Aaron Copland conducting the Los Angeles Philharmonic, with Benny Goodman (by David Weiss)

Aaron Copland conducting the Los Angeles Philharmonic,
with Benny Goodman (by David Weiss)

With that start, Goodman continued to meet composers and commission works. Sometimes it worked and sometimes it didn’t: his commission of a clarinet concerto from Benjamin Britten in 1942. Only the first movement was completed and it was filled out and orchestrated much later by Colin Matthews, being published under the title of Movements for a Clarinet Concerto only in 2008. The composer Ingolf Dahl started a double concerto for Goodman and seems to have nearly completed it, but the work has vanished. A concerto was commissioned from William Walton but nothing is known about it.

Lost works aside, the works that do survive include clarinet concertos by Milhaud (1941), Hindemith (1947), Copland (1947-48), and Malcolm Arnold (1974), a sonata for clarinet and piano by Francis Poulenc (1962), and titled works including Revue for Clarinet and Orchestra by Alex North (1946) and Derivations by Morton Gould (1955). 

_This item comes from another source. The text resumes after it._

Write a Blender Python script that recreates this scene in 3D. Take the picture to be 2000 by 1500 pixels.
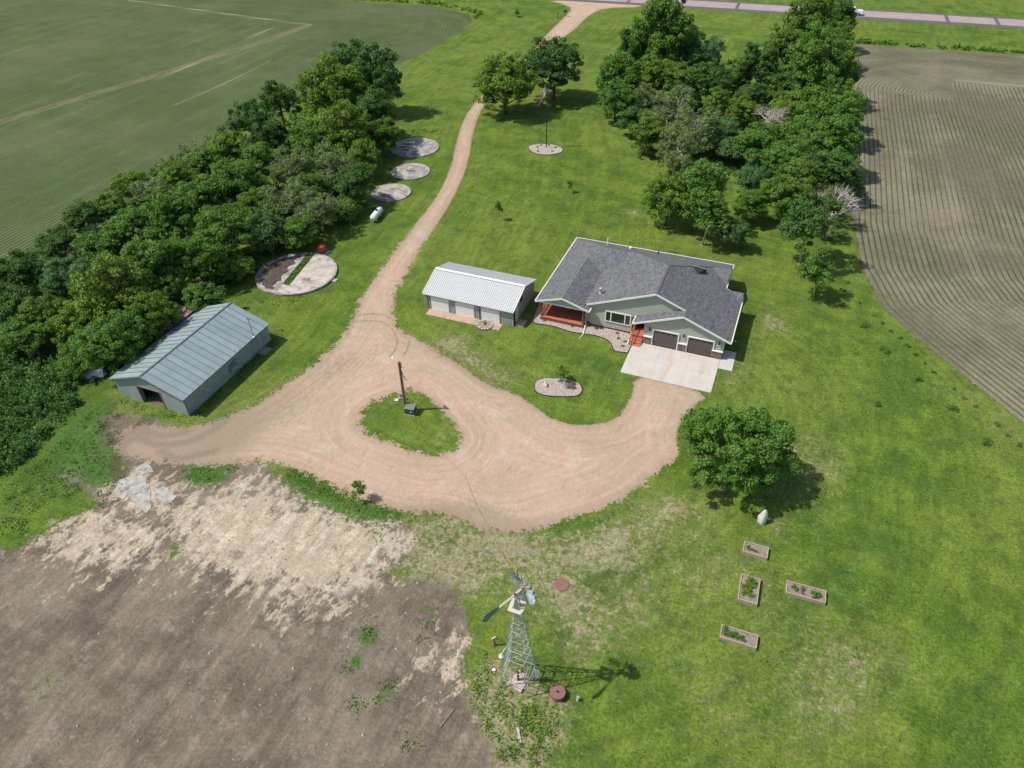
import bpy, bmesh, math, random
import numpy as np
from mathutils import Vector, Matrix

for o in list(bpy.data.objects): bpy.data.objects.remove(o)
sc = bpy.context.scene
COL = sc.collection
random.seed(7); RNG = np.random.default_rng(7)

# ------------------------------------------------------------------ camera
CAM_H = 48.0
FPX = 1387.0                       # focal length in photograph pixels (2000 wide)
PITCH, ROLL, YAW = math.radians(40.22), math.radians(-1.16), math.radians(22.45)
cf = np.array([-math.sin(YAW)*math.cos(PITCH), math.cos(YAW)*math.cos(PITCH), -math.sin(PITCH)])
cr0 = np.array([math.cos(YAW), math.sin(YAW), 0.0]); cu0 = np.cross(cr0, cf)
cr = math.cos(ROLL)*cr0 + math.sin(ROLL)*cu0
cu = -math.sin(ROLL)*cr0 + math.cos(ROLL)*cu0
camd = bpy.data.cameras.new('camera'); cam = bpy.data.objects.new('camera', camd); COL.objects.link(cam)
M = Matrix(((cr[0], cu[0], -cf[0], 0), (cr[1], cu[1], -cf[1], 0), (cr[2], cu[2], -cf[2], CAM_H), (0, 0, 0, 1)))
cam.matrix_world = M
camd.sensor_width = 36.0; camd.lens = 36.0*FPX/2000.0; camd.clip_start = 0.5; camd.clip_end = 8000
sc.camera = cam

# ------------------------------------------------------------------ light
SUN_EL, SUN_AZ_SHADOW = math.radians(56), math.radians(25)   # shadows run towards this heading from +X
sd = Vector((-math.cos(SUN_AZ_SHADOW)*math.cos(SUN_EL), -math.sin(SUN_AZ_SHADOW)*math.cos(SUN_EL), math.sin(SUN_EL)))
w = bpy.data.worlds.new("World"); sc.world = w; w.use_nodes = True
nt = w.node_tree; nt.nodes.clear()
sky = nt.nodes.new('ShaderNodeTexSky'); sky.sky_type = 'NISHITA'; sky.sun_disc = False
sky.sun_elevation = SUN_EL; sky.sun_rotation = math.atan2(sd.x, sd.y)
sky.air_density = 1.2; sky.dust_density = 1.5
bg = nt.nodes.new('ShaderNodeBackground'); bg.inputs[1].default_value = 0.122
wo = nt.nodes.new('ShaderNodeOutputWorld')
nt.links.new(sky.outputs[0], bg.inputs[0]); nt.links.new(bg.outputs[0], wo.inputs[0])
sl = bpy.data.lights.new('sun', 'SUN'); sl.energy = 4.5; sl.angle = math.radians(0.55); sl.color = (1.0, 0.955, 0.89)
so = bpy.data.objects.new('sun', sl); COL.objects.link(so)
so.rotation_euler = sd.to_track_quat('Z', 'Y').to_euler()
sc.view_settings.view_transform = 'Standard'; sc.view_settings.look = 'None'
sc.view_settings.exposure = 0.13; sc.view_settings.gamma = 1.0
sc.view_settings.use_curve_mapping = False
sc.render.engine = 'CYCLES'

# ------------------------------------------------------------------ helpers
def G(px, py, z=0.0):
    """point of the place at height z seen at that pixel of the photograph"""
    d = (px-1000)*cr - (py-750)*cu + FPX*cf
    t = (z-CAM_H)/d[2]
    return np.array([d[0]*t, d[1]*t, z])
def depth_of(p): return float((np.array([p[0], p[1], p[2]-CAM_H])) @ cf)
def GP(pts): return [tuple(G(x, y)[:2]) for x, y in pts]

class NT:
    def __init__(s, name):
        s.m = bpy.data.materials.new(name); s.m.use_nodes = True
        s.t = s.m.node_tree; s.t.nodes.clear()
        s.out = s.t.nodes.new('ShaderNodeOutputMaterial')
        s.b = s.t.nodes.new('ShaderNodeBsdfPrincipled'); s.t.links.new(s.b.outputs[0], s.out.inputs[0])
        s._pos = None
    def L(s, a, b):
        if isinstance(a, (int, float)):
            b.default_value = a
        elif isinstance(a, (tuple, list)):
            b.default_value = tuple(a)+((1,) if len(a) == 3 and len(b.default_value) == 4 else ())
        else: s.t.links.new(a, b)
    def pos(s):
        if s._pos is None: s._pos = s.t.nodes.new('ShaderNodeNewGeometry').outputs['Position']
        return s._pos
    def objpos(s): return s.t.nodes.new('ShaderNodeTexCoord').outputs['Object']
    def attr(s, n):
        a = s.t.nodes.new('ShaderNodeAttribute'); a.attribute_name = n; return a.outputs['Fac']
    def rnd(s): return s.t.nodes.new('ShaderNodeObjectInfo').outputs['Random']
    def noise(s, sc_, det=3, rough=.55, vec=None, stretch=None, dist=0.0):
        n = s.t.nodes.new('ShaderNodeTexNoise'); v = vec if vec is not None else s.pos()
        if stretch: v = s.mapping(v, stretch)
        s.L(v, n.inputs['Vector']); n.inputs['Scale'].default_value = sc_
        n.inputs['Detail'].default_value = det; n.inputs['Roughness'].default_value = rough
        n.inputs['Distortion'].default_value = dist
        return n.outputs['Fac']
    def mapping(s, v, scale=(1, 1, 1), rot=(0, 0, 0)):
        m = s.t.nodes.new('ShaderNodeMapping'); s.L(v, m.inputs[0])
        m.inputs['Scale'].default_value = scale; m.inputs['Rotation'].default_value = rot
        return m.outputs[0]
    def vor(s, sc_, vec=None, out='Distance', rnd=1.0):
        n = s.t.nodes.new('ShaderNodeTexVoronoi'); s.L(vec if vec is not None else s.pos(), n.inputs['Vector'])
        n.inputs['Scale'].default_value = sc_; n.inputs['Randomness'].default_value = rnd
        return n.outputs[out]
    def mt(s, op, a, b=0.0, c=0.0):
        n = s.t.nodes.new('ShaderNodeMath'); n.operation = op
        s.L(a, n.inputs[0]); s.L(b, n.inputs[1]); s.L(c, n.inputs[2]); return n.outputs[0]
    def step(s, v, lo, hi, a=0.0, b=1.0):
        n = s.t.nodes.new('ShaderNodeMapRange'); n.interpolation_type = 'SMOOTHSTEP'
        s.L(v, n.inputs[0]); s.L(lo, n.inputs[1]); s.L(hi, n.inputs[2]); s.L(a, n.inputs[3]); s.L(b, n.inputs[4])
        return n.outputs[0]
    def mix(s, f, a, b, mode='MIX'):
        n = s.t.nodes.new('ShaderNodeMix'); n.data_type = 'RGBA'; n.blend_type = mode
        s.L(f, n.inputs[0]); s.L(a, n.inputs[6]); s.L(b, n.inputs[7]); return n.outputs[2]
    def mul(s, col, f):
        c = s.t.nodes.new('ShaderNodeCombineColor')
        for i in range(3): s.L(f, c.inputs[i])
        return s.mix(1.0, col, c.outputs[0], 'MULTIPLY')
    def bump(s, h, strength=.3, dist=.05):
        n = s.t.nodes.new('ShaderNodeBump'); n.inputs['Strength'].default_value = strength
        n.inputs['Distance'].default_value = dist; s.L(h, n.inputs['Height'])
        s.L(n.outputs[0], s.b.inputs['Normal'])
    def fin(s, col, rough=.8, metal=0.0, spec=.3):
        s.L(col, s.b.inputs['Base Color']); s.L(rough, s.b.inputs['Roughness']); s.L(metal, s.b.inputs['Metallic'])
        s.b.inputs['Specular IOR Level'].default_value = spec
        return s.m

def simple(name, col, rough=.7, var=.15, scale=2.0, metal=0.0, bump=0.0, spec=.3, dirt=None, dirtamt=.3, rndvar=0.0):
    n = NT(name); f = n.noise(scale, 4, .6)
    k = n.step(f, .25, .75, 1-var, 1+var)
    c = n.mul(col, k)
    if dirt:
        d = n.step(n.noise(scale*.6, 5, .65), .5, .72); c = n.mix(n.mt('MULTIPLY', d, dirtamt), c, dirt)
    if rndvar: c = n.mul(c, n.step(n.rnd(), 0, 1, 1-rndvar, 1+rndvar))
    if bump: n.bump(n.noise(scale*6, 4), bump, .03)
    return n.fin(c, rough, metal, spec)

class MB:
    def __init__(s): s.v = []; s.f = []
    def add(s, vs, fs):
        n = len(s.v); s.v += [tuple(map(float, p)) for p in vs]; s.f += [tuple(i+n for i in f) for f in fs]; return s
    def box(s, x0, x1, y0, y1, z0, z1):
        return s.add([(x0,y0,z0),(x1,y0,z0),(x1,y1,z0),(x0,y1,z0),(x0,y0,z1),(x1,y0,z1),(x1,y1,z1),(x0,y1,z1)],
                     [(0,3,2,1),(4,5,6,7),(0,1,5,4),(1,2,6,5),(2,3,7,6),(3,0,4,7)])
    def bar(s, a, b, w, h=None, up=(0,0,1)):
        h = h or w; a = Vector(a); b = Vector(b); d = (b-a).normalized(); u = Vector(up)
        if abs(d.dot(u)) > .98: u = Vector((1,0,0))
        r = d.cross(u).normalized(); u = r.cross(d).normalized()
        vs = [p + r*sx*w/2 + u*sz*h/2 for p in (a, b) for sx, sz in ((-1,-1),(1,-1),(1,1),(-1,1))]
        return s.add(vs, [(0,1,2,3),(7,6,5,4),(0,4,5,1),(1,5,6,2),(2,6,7,3),(3,7,4,0)])
    def tube(s, pts, rad, n=8, cap=True):
        pts = [Vector(p) for p in pts]; rads = rad if hasattr(rad, '__len__') else [rad]*len(pts)
        base = len(s.v); up = Vector((.13, .21, 1)).normalized()
        for i, p in enumerate(pts):
            d = (pts[min(i+1, len(pts)-1)] - pts[max(i-1, 0)]).normalized()
            r = d.cross(up); r = r.normalized() if r.length > .05 else d.cross(Vector((1,0,0))).normalized()
            u = r.cross(d)
            for k in range(n):
                a = 2*math.pi*k/n; s.v.append(tuple(p + (r*math.cos(a)+u*math.sin(a))*rads[i]))
        for i in range(len(pts)-1):
            for k in range(n):
                k2 = (k+1) % n; s.f.append((base+i*n+k, base+i*n+k2, base+(i+1)*n+k2, base+(i+1)*n+k))
        if cap:
            s.f.append(tuple(base+k for k in range(n))[::-1]); s.f.append(tuple(base+(len(pts)-1)*n+k for k in range(n)))
        return s
    def lathe(s, prof, c=(0,0,0), n=20):
        base = len(s.v)
        for r, z in prof:
            for k in range(n):
                a = 2*math.pi*k/n; s.v.append((c[0]+r*math.cos(a), c[1]+r*math.sin(a), c[2]+z))
        for i in range(len(prof)-1):
            for k in range(n):
                k2 = (k+1) % n; s.f.append((base+i*n+k, base+i*n+k2, base+(i+1)*n+k2, base+(i+1)*n+k))
        s.f.append(tuple(base+k for k in range(n))[::-1]); s.f.append(tuple(base+(len(prof)-1)*n+k for k in range(n)))
        return s
    def prism(s, poly, z0, z1):
        n = len(poly)
        a = sum(poly[i][0]*poly[(i+1)%n][1]-poly[(i+1)%n][0]*poly[i][1] for i in range(n))
        if a < 0: poly = poly[::-1]
        s.add([(x,y,z0) for x,y in poly]+[(x,y,z1) for x,y in poly],
              [tuple(range(n))[::-1], tuple(range(n,2*n))]+[(i,(i+1)%n,n+(i+1)%n,n+i) for i in range(n)])
        return s
    def build(s, name, m, parent=None, off=None, smooth=False):
        me = bpy.data.meshes.new(name)
        o0 = Vector(off) if off is not None else (Vector(parent['_base']) if parent is not None and '_base' in parent else Vector((0,0,0)))
        me.from_pydata([tuple(Vector(p)-o0) for p in s.v], [], s.f); me.validate(); me.update()
        if smooth:
            me.polygons.foreach_set('use_smooth', [True]*len(me.polygons))
        if m: me.materials.append(m)
        o = bpy.data.objects.new(name, me); COL.objects.link(o)
        if parent is not None:
            o.parent = parent
            if '_base' in parent: o['_base'] = tuple(parent['_base'])
        return o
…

Prelude, Fugue, and Riffs by Leonard Bernstein (1949) had been written for the band leader Woody Herman but he was between bands at the time and Goodman played the premiere, gradually being identified with the work. 

Bernstein and Goodman in rehearsal, 1951

Bernstein and Goodman in rehearsal, 1951

Composers were faced with a quandary in their writing – do they do something that’s purely classical or do they consider including anything from Goodman’s jazz side in their writing? For Morton Gould in Derivations for Clarinet and Band, the jazz side pulled strongly, resulting in a final movement that, as the composer says, is ‘…meant to go like a shot. Its accumulating barrage of jazz-oriented ostinatos and motifs attempts to give the drive and feel of jazz improvisation.’ 

Paul Hindemith and Benny Goodman, ca. 1947

Paul Hindemith and Benny Goodman, ca. 1947

The fact that he commissioned a work did not guarantee that he would play it. He pushed Darius Milhaud for a clarinet concerto and exclusive performing rights for 3 years, but in the end never performed or recorded the work. It was given its first performance in 1946 by clarinetist Richard Joiner with the Marine Band at the Marine barracks in Washington, D.C.

Hindemith and Goodman started meeting in 1941 but because of the war, Goodman suspended all activities, including commissioning German composers until much later. It wasn’t until 1947 that the commission discussions were renewed. The first performance didn’t go well and Goodman didn’t play the work again until 1955, where critics said they would have liked the work better if Goodman had been free to improvise that than tie himself to the work. In the end, however, perception of the work has changed to recognize its value. 

Of all the work that Goodman commissioned, three works stand out: Bartók’s Contrasts, Copland’s Concerto, and Hindemith’s Concerto. All are significant contributions to the clarinet literature and to the music of the 20th century.